### What the exercise asks:
Leaving out the pictures, retype all the material exactly.

### Dataset section:
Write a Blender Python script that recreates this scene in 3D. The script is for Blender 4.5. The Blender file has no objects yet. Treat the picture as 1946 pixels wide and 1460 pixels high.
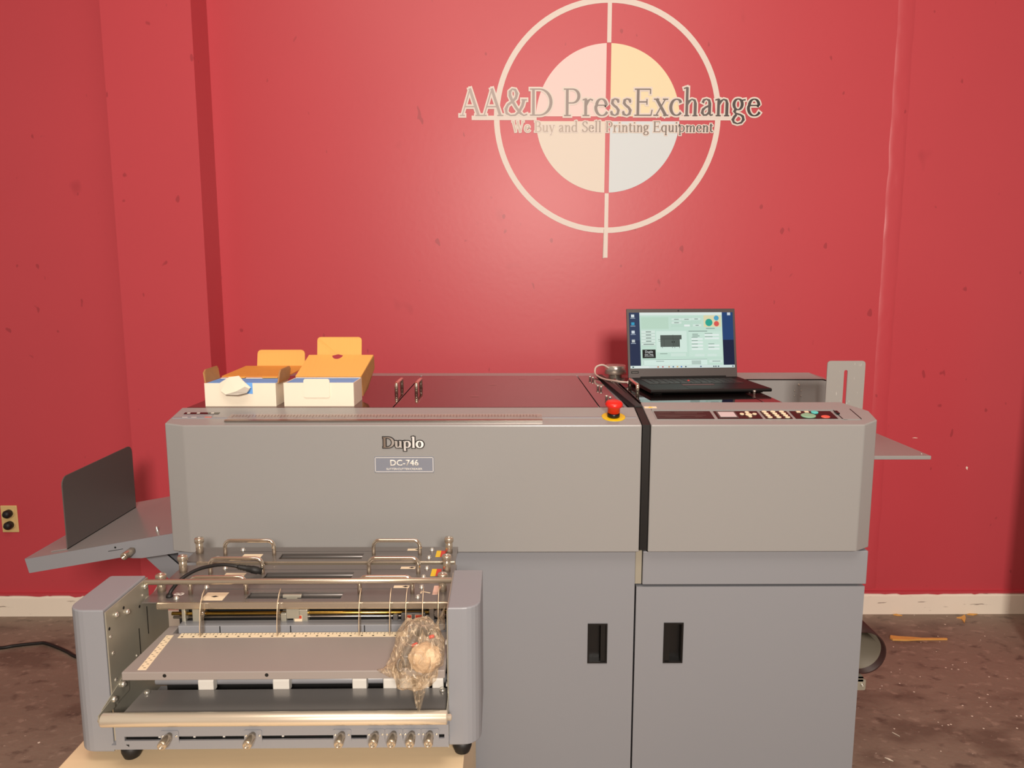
import bpy, bmesh, math, random
from mathutils import Vector, Matrix
S = bpy.context.scene
COL = S.collection
R = math.radians
random.seed(7)

# ---------------------------------------------------------------- camera, world, lights, exposure
cam = bpy.data.cameras.new('camera')
cam.sensor_width = 36.0
cam.lens = 1400.0 / 1946.0 * 36.0
cam_o = bpy.data.objects.new('camera', cam)
COL.objects.link(cam_o)
cam_o.location = (0, 0, 1.49)
cam_o.rotation_euler = (R(90 - 8.05), 0, R(-0.33))
S.camera = cam_o

w = bpy.data.worlds.new('room_ambience')
S.world = w
w.use_nodes = True
w.node_tree.nodes['Background'].inputs[0].default_value = (1.0, 0.86, 0.72, 1)
w.node_tree.nodes['Background'].inputs[1].default_value = 0.33


def area(name, loc, target, sx, sy, power, color):
    l = bpy.data.lights.new(name, 'AREA')
    l.shape = 'RECTANGLE'
    l.size, l.size_y = sx, sy
    l.energy, l.color = power, color
    o = bpy.data.objects.new(name, l)
    COL.objects.link(o)
    o.location = loc
    o.rotation_euler = (Vector(target) - Vector(loc)).to_track_quat('-Z', 'Y').to_euler()
    return o


area('key_lamp', (0.40, -1.9, 2.36), (0.2, 3.0, 1.25), 0.55, 0.45, 150, (1.0, 0.90, 0.80))
area('ceiling_lamp', (0.0, 0.4, 3.7), (0.0, 1.3, 0.0), 2.6, 1.2, 42, (1.0, 0.91, 0.80))
S.view_settings.view_transform = 'Standard'
S.view_settings.look = 'None'
S.view_settings.exposure = 0.0
S.view_settings.gamma = 1.0


# ---------------------------------------------------------------- materials
def srgb(r, g, b):
    f = lambda c: (c / 255 / 12.92) if c / 255 <= 0.04045 else ((c / 255 + 0.055) / 1.055) ** 2.4
    return (f(r), f(g), f(b), 1)


def mat(name, col, rough=0.5, metal=0.0, var=0.0, vscale=8.0, bump=0.0, bscale=60.0, spec=0.5, emit=0.0, stretch=(1, 1, 1), coat=0.0):
    m = bpy.data.materials.new(name)
    m.use_nodes = True
    nt = m.node_tree
    b = nt.nodes['Principled BSDF']
    c = srgb(*col)
    b.inputs['Base Color'].default_value = c
    b.inputs['Roughness'].default_value = rough
    b.inputs['Metallic'].default_value = metal
    b.inputs['Specular IOR Level'].default_value = spec
    if coat:
        b.inputs['Coat Weight'].default_value = coat
        b.inputs['Coat Roughness'].default_value = 0.08
    if emit:
        b.inputs['Emission Color'].default_value = c
        b.inputs['Emission Strength'].default_value = emit
    if var or bump:
        tc = nt.nodes.new('ShaderNodeTexCoord')
        mp = nt.nodes.new('ShaderNodeMapping')
        mp.inputs['Scale'].default_value = stretch
        nt.links.new(tc.outputs['Object'], mp.inputs[0])
    if var:
        n = nt.nodes.new('ShaderNodeTexNoise')
        n.inputs['Scale'].default_value = vscale
        n.inputs['Detail'].default_value = 5
        nt.links.new(mp.outputs[0], n.inputs[0])
        mx = nt.nodes.new('ShaderNodeMix')
        mx.data_type = 'RGBA'
        mx.inputs[6].default_value = tuple(max(0, x * (1 - var)) for x in c[:3]) + (1,)
        mx.inputs[7].default_value = tuple(min(1, x * (1 + var)) for x in c[:3]) + (1,)
        nt.links.new(n.outputs[0], mx.inputs[0])
        nt.links.new(mx.outputs[2], b.inputs['Base Color'])
    if bump:
        n2 = nt.nodes.new('ShaderNodeTexNoise')
        n2.inputs['Scale'].default_value = bscale
        n2.inputs['Detail'].default_value = 3
        nt.links.new(mp.outputs[0], n2.inputs[0])
        bp = nt.nodes.new('ShaderNodeBump')
        bp.inputs['Strength'].default_value = bump
        bp.inputs['Distance'].default_value = 0.002
        nt.links.new(n2.outputs[0], bp.inputs['Height'])
        nt.links.new(bp.outputs[0], b.inputs['Normal'])
    return m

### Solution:
Write a Blender Python script that recreates this scene in 3D. The script is for Blender 4.5. The Blender file has no objects yet. Treat the picture as 1946 pixels wide and 1460 pixels high.
import bpy, bmesh, math, random
from mathutils import Vector, Matrix
S = bpy.context.scene
COL = S.collection
R = math.radians
random.seed(7)

# ---------------------------------------------------------------- camera, world, lights, exposure
cam = bpy.data.cameras.new('camera')
cam.sensor_width = 36.0
cam.lens = 1400.0 / 1946.0 * 36.0
cam_o = bpy.data.objects.new('camera', cam)
COL.objects.link(cam_o)
cam_o.location = (0, 0, 1.49)
cam_o.rotation_euler = (R(90 - 8.05), 0, R(-0.33))
S.camera = cam_o

w = bpy.data.worlds.new('room_ambience')
S.world = w
w.use_nodes = True
w.node_tree.nodes['Background'].inputs[0].default_value = (1.0, 0.86, 0.72, 1)
w.node_tree.nodes['Background'].inputs[1].default_value = 0.33


def area(name, loc, target, sx, sy, power, color):
    l = bpy.data.lights.new(name, 'AREA')
    l.shape = 'RECTANGLE'
    l.size, l.size_y = sx, sy
    l.energy, l.color = power, color
    o = bpy.data.objects.new(name, l)
    COL.objects.link(o)
    o.location = loc
    o.rotation_euler = (Vector(target) - Vector(loc)).to_track_quat('-Z', 'Y').to_euler()
    return o


area('key_lamp', (0.40, -1.9, 2.36), (0.2, 3.0, 1.25), 0.55, 0.45, 150, (1.0, 0.90, 0.80))
area('ceiling_lamp', (0.0, 0.4, 3.7), (0.0, 1.3, 0.0), 2.6, 1.2, 42, (1.0, 0.91, 0.80))
S.view_settings.view_transform = 'Standard'
S.view_settings.look = 'None'
S.view_settings.exposure = 0.0
S.view_settings.gamma = 1.0


# ---------------------------------------------------------------- materials
def srgb(r, g, b):
    f = lambda c: (c / 255 / 12.92) if c / 255 <= 0.04045 else ((c / 255 + 0.055) / 1.055) ** 2.4
    return (f(r), f(g), f(b), 1)


def mat(name, col, rough=0.5, metal=0.0, var=0.0, vscale=8.0, bump=0.0, bscale=60.0, spec=0.5, emit=0.0, stretch=(1, 1, 1), coat=0.0):
    m = bpy.data.materials.new(name)
    m.use_nodes = True
    nt = m.node_tree
    b = nt.nodes['Principled BSDF']
    c = srgb(*col)
    b.inputs['Base Color'].default_value = c
    b.inputs['Roughness'].default_value = rough
    b.inputs['Metallic'].default_value = metal
    b.inputs['Specular IOR Level'].default_value = spec
    if coat:
        b.inputs['Coat Weight'].default_value = coat
        b.inputs['Coat Roughness'].default_value = 0.08
    if emit:
        b.inputs['Emission Color'].default_value = c
        b.inputs['Emission Strength'].default_value = emit
    if var or bump:
        tc = nt.nodes.new('ShaderNodeTexCoord')
        mp = nt.nodes.new('ShaderNodeMapping')
        mp.inputs['Scale'].default_value = stretch
        nt.links.new(tc.outputs['Object'], mp.inputs[0])
    if var:
        n = nt.nodes.new('ShaderNodeTexNoise')
        n.inputs['Scale'].default_value = vscale
        n.inputs['Detail'].default_value = 5
        nt.links.new(mp.outputs[0], n.inputs[0])
        mx = nt.nodes.new('ShaderNodeMix')
        mx.data_type = 'RGBA'
        mx.inputs[6].default_value = tuple(max(0, x * (1 - var)) for x in c[:3]) + (1,)
        mx.inputs[7].default_value = tuple(min(1, x * (1 + var)) for x in c[:3]) + (1,)
        nt.links.new(n.outputs[0], mx.inputs[0])
        nt.links.new(mx.outputs[2], b.inputs['Base Color'])
    if bump:
        n2 = nt.nodes.new('ShaderNodeTexNoise')
        n2.inputs['Scale'].default_value = bscale
        n2.inputs['Detail'].default_value = 3
        nt.links.new(mp.outputs[0], n2.inputs[0])
        bp = nt.nodes.new('ShaderNodeBump')
        bp.inputs['Strength'].default_value = bump
        bp.inputs['Distance'].default_value = 0.002
        nt.links.new(n2.outputs[0], bp.inputs['Height'])
        nt.links.new(bp.outputs[0], b.inputs['Normal'])
    return m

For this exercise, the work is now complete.